Sunday, June 12, 2011

New Directions...

If you read my last post you know I was feeling some frustration with my results so far from the last month and a half of working out like a mad woman. I was feeling like I was putting a lot more in than I was getting out of my workouts... I received a lot of encouragement and some sage words of advise and I have been reevaluating and restructuring my plan over the last week or so- hence why you haven't heard from me. I have been working on figuring it all out so I have something to report.
One thing I realized was that I was ignoring my own advise:
Girls- lift big or go home. I had been acting a bit timid when it came to lifting and going for less weight with more reps. I don't know why really... maybe that same fear that's placed in most girls brains about getting bulky... Let's face it, I am already bulky. Better to be bulky and have really firm muscle and less body fat than be bulky with soft muscle and pudge, I say. I have been upping my weight and lowering my reps... I found that in some cases I was lifting at half my ability! So 8-12 reps (still playing with weight a little bit to stick closer to the 8-10 mark) and as much weight as I can pull with good form.
I had a large variance in advice about cardio... from some people saying don't do it at all, you can get all your cardio through your weight lifting sessions to people advising to double the amount of cardio I was doing, and everywhere in between.
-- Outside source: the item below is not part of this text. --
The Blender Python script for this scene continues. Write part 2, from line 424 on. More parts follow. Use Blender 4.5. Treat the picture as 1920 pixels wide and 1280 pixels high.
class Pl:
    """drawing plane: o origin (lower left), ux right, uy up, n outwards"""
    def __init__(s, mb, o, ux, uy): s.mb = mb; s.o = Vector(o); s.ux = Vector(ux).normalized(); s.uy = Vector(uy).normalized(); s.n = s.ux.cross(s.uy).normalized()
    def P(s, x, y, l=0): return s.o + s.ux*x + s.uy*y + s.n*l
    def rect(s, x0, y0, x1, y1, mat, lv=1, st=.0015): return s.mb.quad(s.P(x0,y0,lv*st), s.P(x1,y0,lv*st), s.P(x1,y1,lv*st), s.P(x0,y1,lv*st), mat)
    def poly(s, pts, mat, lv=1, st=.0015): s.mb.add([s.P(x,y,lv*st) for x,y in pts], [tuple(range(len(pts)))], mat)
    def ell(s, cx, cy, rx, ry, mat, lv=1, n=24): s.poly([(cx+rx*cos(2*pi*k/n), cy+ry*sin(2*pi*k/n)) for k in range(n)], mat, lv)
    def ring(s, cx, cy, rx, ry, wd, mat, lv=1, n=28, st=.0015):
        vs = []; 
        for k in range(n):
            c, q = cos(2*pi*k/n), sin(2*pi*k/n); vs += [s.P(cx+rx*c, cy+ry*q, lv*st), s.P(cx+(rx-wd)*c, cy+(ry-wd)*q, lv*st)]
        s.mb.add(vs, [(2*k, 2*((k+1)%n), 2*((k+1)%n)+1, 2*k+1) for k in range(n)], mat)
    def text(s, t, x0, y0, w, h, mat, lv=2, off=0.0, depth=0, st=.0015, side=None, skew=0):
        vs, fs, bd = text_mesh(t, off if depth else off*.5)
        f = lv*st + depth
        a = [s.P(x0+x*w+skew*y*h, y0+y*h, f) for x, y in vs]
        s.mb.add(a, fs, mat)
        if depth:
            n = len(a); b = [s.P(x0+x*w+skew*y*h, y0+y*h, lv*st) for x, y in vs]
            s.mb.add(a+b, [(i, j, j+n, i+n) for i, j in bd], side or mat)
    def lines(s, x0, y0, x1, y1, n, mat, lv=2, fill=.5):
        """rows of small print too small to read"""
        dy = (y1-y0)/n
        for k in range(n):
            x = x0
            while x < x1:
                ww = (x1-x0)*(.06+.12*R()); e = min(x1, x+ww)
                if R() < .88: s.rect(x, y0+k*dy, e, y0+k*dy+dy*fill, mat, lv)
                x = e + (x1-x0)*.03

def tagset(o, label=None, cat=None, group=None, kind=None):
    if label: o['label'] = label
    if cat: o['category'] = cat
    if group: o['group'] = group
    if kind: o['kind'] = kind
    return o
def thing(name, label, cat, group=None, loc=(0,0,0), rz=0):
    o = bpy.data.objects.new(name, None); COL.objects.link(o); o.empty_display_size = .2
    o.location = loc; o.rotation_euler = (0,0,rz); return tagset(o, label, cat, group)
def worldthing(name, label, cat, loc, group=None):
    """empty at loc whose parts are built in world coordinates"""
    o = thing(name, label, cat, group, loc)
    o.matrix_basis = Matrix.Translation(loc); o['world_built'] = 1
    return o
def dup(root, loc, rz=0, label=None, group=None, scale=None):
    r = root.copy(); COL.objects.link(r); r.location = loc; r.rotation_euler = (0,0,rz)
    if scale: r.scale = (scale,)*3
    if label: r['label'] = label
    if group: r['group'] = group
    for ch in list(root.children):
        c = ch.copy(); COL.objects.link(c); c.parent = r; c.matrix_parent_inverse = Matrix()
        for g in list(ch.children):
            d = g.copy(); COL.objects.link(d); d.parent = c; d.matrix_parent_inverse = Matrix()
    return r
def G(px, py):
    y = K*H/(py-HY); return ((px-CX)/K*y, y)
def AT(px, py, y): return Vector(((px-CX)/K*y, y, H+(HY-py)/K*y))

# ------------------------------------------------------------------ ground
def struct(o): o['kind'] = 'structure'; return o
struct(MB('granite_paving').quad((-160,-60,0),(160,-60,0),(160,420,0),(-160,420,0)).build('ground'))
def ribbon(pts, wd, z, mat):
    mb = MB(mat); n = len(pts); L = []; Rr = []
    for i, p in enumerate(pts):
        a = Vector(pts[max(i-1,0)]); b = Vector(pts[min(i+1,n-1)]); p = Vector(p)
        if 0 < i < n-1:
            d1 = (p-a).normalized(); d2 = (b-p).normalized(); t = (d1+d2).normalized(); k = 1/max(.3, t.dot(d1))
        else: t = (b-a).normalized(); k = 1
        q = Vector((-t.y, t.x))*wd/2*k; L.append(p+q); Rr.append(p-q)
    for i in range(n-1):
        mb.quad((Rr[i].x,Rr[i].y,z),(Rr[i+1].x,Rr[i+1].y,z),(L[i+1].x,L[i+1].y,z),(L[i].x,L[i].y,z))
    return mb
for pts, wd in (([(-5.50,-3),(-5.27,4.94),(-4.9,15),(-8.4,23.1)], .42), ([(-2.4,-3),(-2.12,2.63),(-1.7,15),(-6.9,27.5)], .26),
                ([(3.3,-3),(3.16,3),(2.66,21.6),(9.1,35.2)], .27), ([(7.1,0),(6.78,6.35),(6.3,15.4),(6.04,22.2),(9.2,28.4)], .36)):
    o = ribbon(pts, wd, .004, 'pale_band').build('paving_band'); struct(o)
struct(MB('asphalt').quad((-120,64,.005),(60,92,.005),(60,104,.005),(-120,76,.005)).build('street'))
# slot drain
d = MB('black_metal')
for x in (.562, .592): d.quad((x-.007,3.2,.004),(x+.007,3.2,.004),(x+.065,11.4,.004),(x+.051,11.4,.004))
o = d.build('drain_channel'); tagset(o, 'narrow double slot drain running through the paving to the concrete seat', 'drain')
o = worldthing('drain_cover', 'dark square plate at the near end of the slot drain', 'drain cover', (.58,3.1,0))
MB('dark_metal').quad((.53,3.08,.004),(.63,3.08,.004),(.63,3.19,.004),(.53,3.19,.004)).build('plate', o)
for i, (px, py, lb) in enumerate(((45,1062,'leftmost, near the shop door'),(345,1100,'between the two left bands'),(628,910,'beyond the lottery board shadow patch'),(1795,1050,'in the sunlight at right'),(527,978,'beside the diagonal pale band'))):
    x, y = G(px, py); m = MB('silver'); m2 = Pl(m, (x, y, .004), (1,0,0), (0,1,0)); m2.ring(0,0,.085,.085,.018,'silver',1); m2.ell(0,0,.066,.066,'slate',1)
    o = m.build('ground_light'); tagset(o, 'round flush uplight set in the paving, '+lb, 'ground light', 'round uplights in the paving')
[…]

Where I have ended up falling within that spectrum is right in the middle. I think I am actually doing just a little more than before... Instead of sticking strictly to the p90x plan I am adding in more normal active fun stuff that brings up my heart rate and increases my endurance. I have been skateboarding a few times a week, and of course still rollerskating once a week or so and trying to get out for more walks with the dog.
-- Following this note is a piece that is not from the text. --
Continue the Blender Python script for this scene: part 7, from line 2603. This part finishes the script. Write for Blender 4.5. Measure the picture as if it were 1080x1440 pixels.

All my best boy friends are skateboarders and since its summertime and the weather is getting nicer they have been going a lot more. I have been refusing to learn to skateboard for quite a while now for a few reasons, but have finally given in and I am having a really good time, and getting a lot of bruises. I am so stubborn and I hate being bad at things... and you know, at almost 30, coming late into the game, I really feel like I am getting too old to learn something that takes so many years to get good at.... especially something that is so hard on a body. Also, I rode bmx for a good couple of years so skateboarders are my natural enemy ;) Regardless of all that, I am having a great time and just trying to go early to the parks before no one else is there so I can suck without anyone but my friends seeing. I have good girl friend who skates with a bunch of other girls and as soon as I am good enough to actually pick more up I am planning on going with her so she can school me and bang me up a bit.
I have been loosening up a little with my workout schedule- if I have a day where I skate for a few hours and then roller-skate that night I am taking the day off doing an actual workout... it's feeling pretty good so far and in the last week or two I have noticed a little more muscle definition which I am attributing to loss of body fat. Maybe. Whatever...
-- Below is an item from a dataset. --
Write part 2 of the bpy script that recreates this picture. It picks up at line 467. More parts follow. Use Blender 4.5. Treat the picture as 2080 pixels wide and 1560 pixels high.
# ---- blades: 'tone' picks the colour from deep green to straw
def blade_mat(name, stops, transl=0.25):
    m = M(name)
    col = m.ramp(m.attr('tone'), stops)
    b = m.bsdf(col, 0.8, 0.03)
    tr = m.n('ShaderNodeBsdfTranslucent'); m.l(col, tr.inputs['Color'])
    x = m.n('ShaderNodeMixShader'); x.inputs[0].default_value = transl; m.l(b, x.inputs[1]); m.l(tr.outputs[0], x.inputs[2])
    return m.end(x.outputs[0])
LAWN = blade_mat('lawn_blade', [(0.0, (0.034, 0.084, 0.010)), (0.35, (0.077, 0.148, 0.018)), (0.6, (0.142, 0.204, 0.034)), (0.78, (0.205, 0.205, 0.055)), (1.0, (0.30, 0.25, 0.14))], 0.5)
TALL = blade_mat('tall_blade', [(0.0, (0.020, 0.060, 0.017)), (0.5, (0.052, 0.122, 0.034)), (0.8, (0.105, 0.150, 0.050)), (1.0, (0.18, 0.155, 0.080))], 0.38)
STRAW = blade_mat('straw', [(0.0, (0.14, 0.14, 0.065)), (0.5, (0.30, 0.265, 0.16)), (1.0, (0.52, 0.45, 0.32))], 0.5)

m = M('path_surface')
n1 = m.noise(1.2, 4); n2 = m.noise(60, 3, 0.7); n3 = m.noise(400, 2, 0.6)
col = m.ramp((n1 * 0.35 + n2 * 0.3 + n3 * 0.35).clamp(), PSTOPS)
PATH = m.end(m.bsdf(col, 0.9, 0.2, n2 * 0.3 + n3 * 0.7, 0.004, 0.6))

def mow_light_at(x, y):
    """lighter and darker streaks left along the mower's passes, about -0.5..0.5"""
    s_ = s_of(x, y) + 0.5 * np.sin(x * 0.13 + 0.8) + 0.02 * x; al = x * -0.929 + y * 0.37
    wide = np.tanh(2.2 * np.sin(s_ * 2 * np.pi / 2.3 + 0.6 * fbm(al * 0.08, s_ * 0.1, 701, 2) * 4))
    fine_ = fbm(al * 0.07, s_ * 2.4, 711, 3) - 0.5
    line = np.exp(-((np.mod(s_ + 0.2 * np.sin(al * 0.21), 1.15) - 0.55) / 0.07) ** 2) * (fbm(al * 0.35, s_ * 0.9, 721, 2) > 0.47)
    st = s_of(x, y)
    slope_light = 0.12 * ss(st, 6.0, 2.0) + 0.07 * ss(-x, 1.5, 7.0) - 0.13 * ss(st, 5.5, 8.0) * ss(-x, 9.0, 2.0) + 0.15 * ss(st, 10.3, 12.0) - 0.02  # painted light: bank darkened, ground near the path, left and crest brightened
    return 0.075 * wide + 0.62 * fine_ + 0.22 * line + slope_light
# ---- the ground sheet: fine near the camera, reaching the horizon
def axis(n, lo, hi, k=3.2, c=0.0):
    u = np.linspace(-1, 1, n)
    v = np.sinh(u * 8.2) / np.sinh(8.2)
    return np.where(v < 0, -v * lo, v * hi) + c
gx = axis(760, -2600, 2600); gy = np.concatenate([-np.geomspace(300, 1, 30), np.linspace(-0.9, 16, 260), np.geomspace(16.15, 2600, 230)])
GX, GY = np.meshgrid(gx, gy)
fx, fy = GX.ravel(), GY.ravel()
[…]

The other thing I think has been holding me back is just general life stress... I am feeling a bit crazy and hormonal and a little lost in my life right now and it is making me all kinds of anxious and insecure. I know I just need to stick it out and hang in there and wait for things to sort out a bit- but in the mean time I have for sure been having some rough patches. Nothing helps me more than being active and getting endorphins and serotonin going in my body- not to mention releasing anxiety and nervous energy. It's probably one of the few things that's keeping me from falling into a miserable depression. So yay for exercise! Thanks for reading and being such great supporters. Your input is super motivating and inspiring.